Vivir cansa. Por eso los hogares del pensionista agasajan a sus socios mayores. Porque, a partir de cierta edad, estar en pie ya es un mérito, con cachava o sin ella. Además, ahora la vejez tiene otro mérito añadido: los viejos son muchos, cada vez más. Miles y miles de consumidores y votantes potenciales. Así las cosas, todo el mundo les presta atención.

Pero algo no cuadra. Y es que, aunque se les haga mucho la rosca, hay por debajo un claro deseo de esconder los males de la edad. Empezando por los eufemismos: ni viejos ni ancianos, son mayores (¿mayores que quién?).

Y lo de «estás hecho un chaval», cuando de chaval, nada, que tiene noventa años. Que vaya a hacer la prueba al equipo cadete de Mareo, a ver qué le dicen.

Son ancianos, son viejos, no pasa nada. Han vivido la infancia, la juventud y la madurez, y ahora están en la última etapa.

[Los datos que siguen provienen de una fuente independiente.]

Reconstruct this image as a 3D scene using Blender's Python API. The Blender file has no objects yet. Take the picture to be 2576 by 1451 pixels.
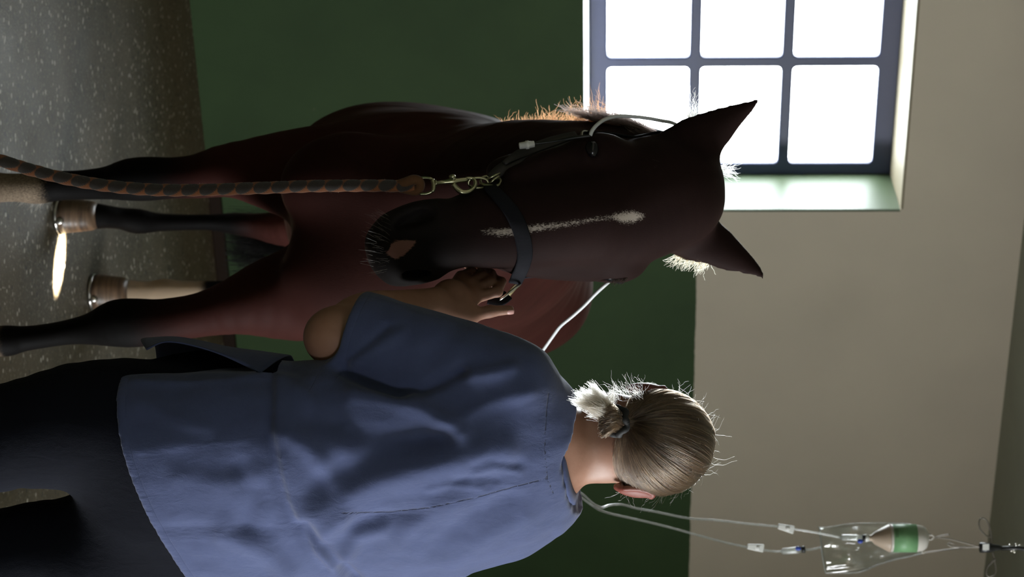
import bpy, bmesh, math, random
import numpy as np
from mathutils import Vector, Matrix, noise as mnoise
from mathutils.bvhtree import BVHTree

random.seed(7)
RNG = np.random.default_rng(11)
C = bpy.context.scene.collection
scene = bpy.context.scene

# ------------------------------------------------------------------ camera, world, exposure
FPX = 5000.0                      # focal length in pixels of a 2576 x 1451 frame
CAM = np.array([0.0, 0.0, 1.47])
PITCH = math.atan(223 / FPX)      # looking slightly down
cp, sp = math.cos(PITCH), math.sin(PITCH)
cam_d = bpy.data.cameras.new('camera')
cam_o = bpy.data.objects.new('camera', cam_d)
C.objects.link(cam_o)
cam_d.sensor_fit = 'HORIZONTAL'
cam_d.sensor_width = 36.0
cam_d.lens = FPX * 36.0 / 2576.0
cam_d.clip_start = 0.05
cam_d.dof.use_dof = True
cam_d.dof.focus_distance = 3.12
cam_d.dof.aperture_fstop = 9.0
# the camera was held on its side: the right edge of the frame is up in the room
m = Matrix.Identity(4)
m.col[0] = (0, sp, cp, 0)
m.col[1] = (-1, 0, 0, 0)
m.col[2] = (0, -cp, sp, 0)
m.col[3] = (CAM[0], CAM[1], CAM[2], 1)
cam_o.matrix_world = m
scene.camera = cam_o

vs = scene.view_settings
scene.display_settings.display_device = 'sRGB'
vs.view_transform = 'Standard'
vs.look = 'None'
vs.gamma = 1.0
vs.use_curve_mapping = False
vs.exposure = 0.0
scene.cycles.use_denoising = True
scene.cycles.max_bounces = 10
scene.cycles.diffuse_bounces = 6
scene.cycles.transparent_max_bounces = 24
scene.cycles.sample_clamp_indirect = 6.0
scene.cycles.caustics_reflective = False
scene.cycles.caustics_refractive = False
scene.cycles_curves.shape = 'THICK'

world = bpy.data.worlds.new('daylight')
scene.world = world
world.use_nodes = True
wn = world.node_tree.nodes
wn['Background'].inputs[0].default_value = (0.93, 0.97, 1.0, 1)
wn['Background'].inputs[1].default_value = 29.0

# ------------------------------------------------------------------ pixel <-> place helpers
def at(x, y, Y):
    """place at distance Y that is seen at photo pixel (x, y)"""
    a = (x - 1288.0) / FPX
    b = (y - 725.5) / FPX
    d = np.array([b, cp + a * sp, -sp + a * cp])
    return CAM + d * (Y / d[1])

def proj(P):
    P = np.atleast_2d(np.asarray(P, float)) - CAM
    z = P[:, 1] * cp - P[:, 2] * sp
    up = P[:, 1] * sp + P[:, 2] * cp
    return np.stack([1288 + FPX * up / z, 725.5 + FPX * P[:, 0] / z], 1)

WO = np.array([0, 7.617, 0.0])
WS = np.array([0.8785, 0.4778, 0.0])      # along the back wall, to the right
WN = np.array([0.4778, -0.8785, 0.0])     # out of the back wall, into the room
WU = np.array([0, 0, 1.0])
def rp(s, d, z):
    return WO + WS * s + WN * d + WU * z
def wallpix(x, y, d=0.0):
    """(s, z) where the ray through a pixel meets the plane at distance d from the back wall"""
    q = at(x, y, 1.0) - CAM
    t = ((WO + WN * d - CAM) @ WN) / (q @ WN)
    p = CAM + q * t
    return (p - WO) @ WS, p[2]

# ------------------------------------------------------------------ materials
def mat(name, base=(0.5, 0.5, 0.5), rough=0.6, **kw):
    m = bpy.data.materials.new(name)
    m.use_nodes = True
    b = m.node_tree.nodes['Principled BSDF']
    b.inputs['Base Color'].default_value = (*base, 1)
    b.inputs['Roughness'].default_value = rough
    for k, v in kw.items():
        b.inputs[k.replace('_', ' ')].default_value = v
    return m

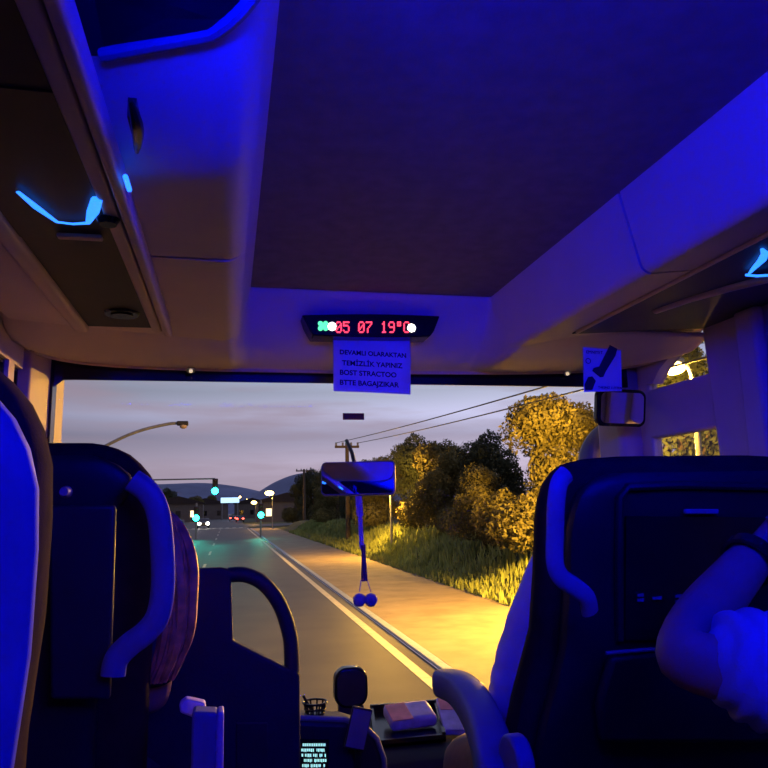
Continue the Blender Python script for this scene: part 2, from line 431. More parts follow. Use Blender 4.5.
# ------------------------------------------------------------------ overhead lockers
def sweep(profile, y0, y1, n=1):
    return MB().loft([[Vector((x, y0+(y1-y0)*i/n, z)) for x, z in profile] for i in range(n+1)])
def arc(cx, cz, r, a0, a1, n=8): return [(cx+r*cos(a0+(a1-a0)*i/n), cz+r*sin(a0+(a1-a0)*i/n)) for i in range(n+1)]
Zb = EYE+.565
YS = 1.615                                # the seam between the locker lid and the end piece
lk = thing('overhead_locker', 'cream rounded overhead locker above the single seats on the left', 'locker', (-.1, 1.6, Zb))
def lprof(dx=0, belly=0):
    # underside edge, big rounded lower corner, inner face to the ceiling
    r = .055
    return [(XL+.02, Zb+.02), (-.186, Zb+.004-belly*.0)] + arc(.034-r-dx, Zb+r, r, -pi/2, 0, 8) + [(.068, CEIL+.004), (.068, CEIL+.1), (XL+.02, CEIL+.1)]
def lid_ring(y):
    # the lid bulges: its lower corner pulls back towards the wall nearer the viewer
    t = smooth(0, 1, (YS-y)/.75)
    r = .05+.03*t
    z0 = Zb+.004+.12*max(0, (1.24-y)/.34)**1.2
    cxx = .034+.012*t-r
    pts = [(XL+.02, Zb+.02), (-.186, z0)]+[(cxx+r*cos(a), z0+.86*r+.86*r*sin(a)) for a in [-pi/2+pi/2*i/10 for i in range(11)]]+[(.068, CEIL+.004), (.068, CEIL+.1), (XL+.02, CEIL+.1)]
    return [Vector((x, y, z)) for x, z in pts]
YL = 1.0
def lid_at(s_):
    r_ = lid_ring(YL+(YS-.004-YL)*s_)
    for p in r_: p.y -= .17*max(0, min(1, (p.x+.19)/.24))**2*(1-s_)
    return r_
def rim_ring(): return lid_at(0)
MB().loft([lid_at(i/20) for i in range(21)]).build('locker_lid', M['plastic'], lk, angle=50)
MB().loft([[Vector((x, y, z)) for x, z in lprof()] for y in (YS+.004, 2.50)]).build('end_piece', M['plastic'], lk, angle=50)
MB().loft([[Vector((x*1.0+(.006 if x < 0 else -.006), y, z+.006)) for x, z in lprof()] for y in (YS-.004, YS+.004)]).build('seam', M['dark'], lk, smooth=False)
MB().prism([p+Vector((0, -.006, 0)) for p in rim_ring()], (0, .003, 0)).build('mouth_shade', M['black'], lk, smooth=False)  # black plate painted in as the darkness of the rack opening
# open rack behind the lid: rim, and a dark body that stands for its shaded hollow
rim = lid_at(0)
MB().tube([p+Vector((0, -.004, 0)) for p in rim[1:13]], .010, 8).build('rim', M['grey'], lk)
MB().loft([[Vector((p.x, y, p.z+.07)) if p.z < CEIL-.05 else p.copy()+Vector((0, y-YL, 0)) for p in rim] for y in (BACK+.25, YL-.19)]).build('rack_shade', M['dark'], lk, smooth=False)
la = thing('locker_latch', 'slim black locker latch beside the light rail on the left', 'latch', (0, 0, 0))
p0, p1 = atz(131, 98, Zb), atz(137, 150, Zb)
MB().tube(catmull([p0+Vector((0, 0, -.004)), p0.lerp(p1, .4)+Vector((.006, 0, -.012)), p1+Vector((0, 0, -.004))], 6), [.003+.006*sin(pi*i/12) for i in range(13)], 8).box((p0.lerp(p1, .5).x, p0.lerp(p1, .5).y, Zb+.012), (.012, .06, .03)).build('latch_lever', M['black'], la)
# right locker
rk = thing('overhead_locker', 'long cream overhead locker sloping above the double seats on the right', 'locker', (1.1, 1.6, Zb))
def rprof(e=0):
    r = .03
    return [(XR-.02, Zb+.055), (1.155, Zb+.018)] + [(1.006+r+r*cos(a)-e, Zb+.004+r+r*sin(a)) for a in [-pi/2-pi/2*.85*i/6 for i in range(7)]] + [(.962-e, CEIL+.004), (.962, CEIL+.1), (XR-.02, CEIL+.1)]
MB().loft([[Vector((x, y, z)) for x, z in rprof()] for y in (BACK+.02, YS-.06)]).build('locker_lid', M['plastic'], rk, angle=50)
MB().loft([[Vector((x, y, z)) for x, z in rprof()] for y in (YS-.05, 2.50)]).build('end_piece', M['plastic'], rk, angle=50)
MB().loft([[Vector((x+(.006 if x < 1.2 else -.006), y, z+.006)) for x, z in rprof()] for y in (YS-.06, YS-.05)]).build('seam', M['dark'], rk, smooth=False)
la = thing('locker_latch', 'small black latch at the ceiling edge on the right', 'latch', (.965, 1.1, CEIL))
q = atx(708, 101, .975)
MB().box(q, (.03, .07, .018)).box(q+Vector((0, .05, .004)), (.02, .06, .01)).build('latch_lever', M['black'], la, bevel=.004)

# ------------------------------------------------------------------ service strips with reading lights
def service(name, x0, x1, z, y0, y1, label):
    t = thing(name, label, 'service panel', ((x0+x1)/2, (y0+y1)/2, z)); return t
sv = service('service_panel', -.43, -.22, Zb, BACK, 2.25, 'dark service panel with blue reading light between two cream rails above the left seats')
MB().span(-.43, -.215, BACK+.03, 2.24, Zb-.006, Zb+.012).build('panel', M['darkpanel'], sv, bevel=.004)
zi = Zb-.012
def rail(x0, x1, y1, h):
    xm = (x0+x1)/2; w_ = (x1-x0)/2
    prof = [(xm+w_*math.copysign(abs(cos(q))**.6, cos(q)), Zb-.001-h*max(0, sin(q))**.6) for q in [pi*k_/12 for k_ in range(13)]]
    return MB().loft([[Vector((x, y, z)) for x, z in prof]+[Vector((x0, y, Zb+.01)), Vector((x1, y, Zb+.01))][::1] for y in (BACK+.03, y1)])
rl = rail(-.236, -.206, 2.25, .016); r2 = rail(-.204, -.178, 2.27, .024); rl.add(r2.v, r2.f); rl.build('inner_rail', M['plastic_rail'], sv)
rail(-.462, -.418, 2.25, .022).build('outer_rail', M['plastic_rail'], sv)
zl = Zb-.016
pts = [atz(a, b, zl) for a, b in ((18, 192), (36, 207), (57, 222), (73, 224), (88, 223), (93, 212), (97, 199))]
hw = [.004, .007, .004, .0035, .005, .011, .010]
MB().tube(pts, hw, 8, flat=.5).build('reading_light', M['led_blue'], sv)
k = atz(108, 219, zl); MB().disc(k, .022, (0, 0, -1), .012, r2=.016).build('air_nozzle', M['black'], sv)
k = atz(80, 237, zl); MB().box(k, (.085, .022, .008)).build('call_button', M['plastic_rail'], sv, bevel=.003)
k = atz(122, 313, Zb-.007); MB().disc(k, .05, (0, 0, -1), .006, r2=.046).disc(k+Vector((0, 0, -.006)), .03, (0, 0, -1), .004).build('speaker', M['black'], sv)
k = atz(127, 182, zi-.013); MB().tube([k+Vector((0, -.02, 0)), k+Vector((0, .03, 0))], .0045, 8).build('marker_light', M['led_blue'], sv)
MB().span(-.43, -.215, .95, 1.50, Zb-.009, Zb-.003).build('nozzle_plate', M['dark'], sv)
sv = service('service_panel', 1.16, 1.40, Zb, BACK, 2.1, 'dark service panel with blue reading light above the right seats by the door')
def zr(x): return Zb+.018+(x-1.155)*(.037/.525)
mb = MB().prism([(1.155, BACK+.03, zr(1.155)-.004), (XR-.025, BACK+.03, zr(XR-.025)-.004), (XR-.025, BACK+.03, zr(XR-.025)+.012), (1.155, BACK+.03, zr(1.155)+.012)], (0, 4.6, 0))
mb.build('panel', M['dark'], sv)
MB().tube([(1.158, BACK+.03, zr(1.158)-.004), (1.158, 2.2, zr(1.158)-.004)], .007, 8).build('inner_rail', M['plastic_rail'], sv)
pr = [atz(a, b, zr(1.40)-.006) for a, b in ((655, 309), (690, 297), (730, 286), (768, 277), (830, 260))]
MB().tube(pr, .016, 10).build('outer_rail', M['plastic_rail'], sv)
zl = zr(1.3)-.014
pts = [atz(a, b, zl) for a, b in ((748, 275), (755, 267), (762, 260), (765, 253), (762, 249))]
MB().tube(pts, [.003, .008, .011, .009, .004], 8, flat=.5).tube([atz(a, b, zl) for a, b in ((746, 275), (757, 276), (772, 275))], .0035, 8).build('reading_light', M['led_blue'], sv)

# small downlights in the header lip
for (a, b), lab in (((191, 369), 'tiny recessed downlight in the header above the left of the windscreen'), ((567, 372), 'small recessed downlight in the header beside the safety card')):
    p = at(a, b, 2.79)
    t = thing('ceiling_light', lab, 'light', p, 0)
    MB().disc(p+Vector((0, .0, .0)), .017, (0, -.5, -1), .008).build('bezel', M['chrome'], t)
    MB().disc(p+Vector((0, -.004, -.009)), .007, (0, -.5, -1), .003).build('lens', M['downlight'], t)

# ------------------------------------------------------------------ display
FONT = {'0': ('01110', '10001', '10011', '10101', '11001', '10001', '01110'), '5': ('11111', '10000', '11110', '00001', '00001', '10001', '01110'),
        '7': ('11111', '00001', '00010', '00100', '01000', '01000', '01000'), '1': ('00100', '01100', '00100', '00100', '00100', '00100', '01110'),
        '9': ('01110', '10001', '10001', '01111', '00001', '00001', '01110'), 'o': ('01110', '01010', '01110', '00000', '00000', '00000', '00000'),
        'C': ('01110', '10001', '10000', '10000', '10000', '10001', '01110'), ' ': ('00000',)*7}
DY = 2.50
c0, c1, c2, c3 = at(302, 315, DY), at(440, 316, DY), at(430, 336.5, DY), at(313, 335.5, DY)
ds = thing('display_panel', 'black dot matrix display showing red time and temperature under the ceiling', 'display', (c0+c1)/2)
poly = []
for p in (c0, c1, c2, c3): poly.append(p)
mid = [c0.lerp(c1, i/8)+Vector((0, 0, .006*sin(pi*i/8))) for i in range(9)] + [c2+Vector((.016, 0, .02))] + [c2.lerp(c3, i/8)-Vector((0, 0, .004*sin(pi*i/8))) for i in range(9)] + [c3+Vector((-.012, 0, .02))]
MB().prism(mid, (0, .10, 0)).build('case', M['black'], ds, bevel=.004)
dots = MB(); DF = DY-.004
xd = (c1-c0).normalized(); zd = Vector((0, 0, 1))
def dot(mb, px, py, r): 
    p = at(px, py, DF); mb.disc(p, r, (0, -1, 0), .002, n=8)
def write(mb, s, px, py, w, h, gap):
    x = px
    for ch in s:
        g = FONT[ch]
        for r_ in range(7):
            for c_ in range(5):
                if g[r_][c_] == '1': dot(mb, x+(c_+.5)*w/5, py+(r_+.5)*h/7, .0031)
        x += w+gap
for s_, x_ in (('05', 335.5), ('07', 358.2), ('19oC', 380.8)):
    dots = MB(); write(dots, s_, x_, 321.5, 6.3, 11.5, 1.25); dots.build('red_digits', M['led_red'], ds, smooth=False)
g = MB()
for dx, dy in ((-2.6, -2.4), (2.6, -2.4), (-2.6, 2.4), (2.6, 2.4), (0, 0)): dot(g, 323+dx, 326+dy, .0095)
g.build('green_icon', M['led_green'], ds)
for px, py in ((332, 326.5), (411.5, 328)):
    b_ = MB(); dot(b_, px, py, .0165); b_.build('indicator_light', M['led_white'], ds)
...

Recuerdo que Cela se ofendía mucho con esa costumbre de los ancianos de ponerse un chándal y viajar rumbo a Benidorm. Él defendía la actividad, la vejez creativa. No se daba cuenta de que aquello no era cuestión de edad. Hoy son legión los jóvenes que van a los destinos turísticos movidos por el mismo interés: bañarse en el mar, bailar y, si se tercia, pillar (aunque no por ese orden). Lo que ocurre es que, como son viejos, nos tomamos sus aspiraciones un poco a cachondeo. Siempre se habla de que también tienen derecho a divertirse o a encontrar el amor, y ese «también» que añadimos casi inconscientemente es un signo inequívoco de que los vemos distintos a nosotros. La vejez es una etapa, nada más. Para lo bueno y para lo malo. Porque tampoco es muy correcta esa opinión idealista que existe sobre la edad, como si acumular años fuera a hacer más virtuosas a las personas. Lo normal es que, con el paso del tiempo, los defectos y las virtudes se agranden. O sea, que una buena persona será mejor con los años, y un capullo se convertirá en alguien infinitamente peor: un capullo con achaques.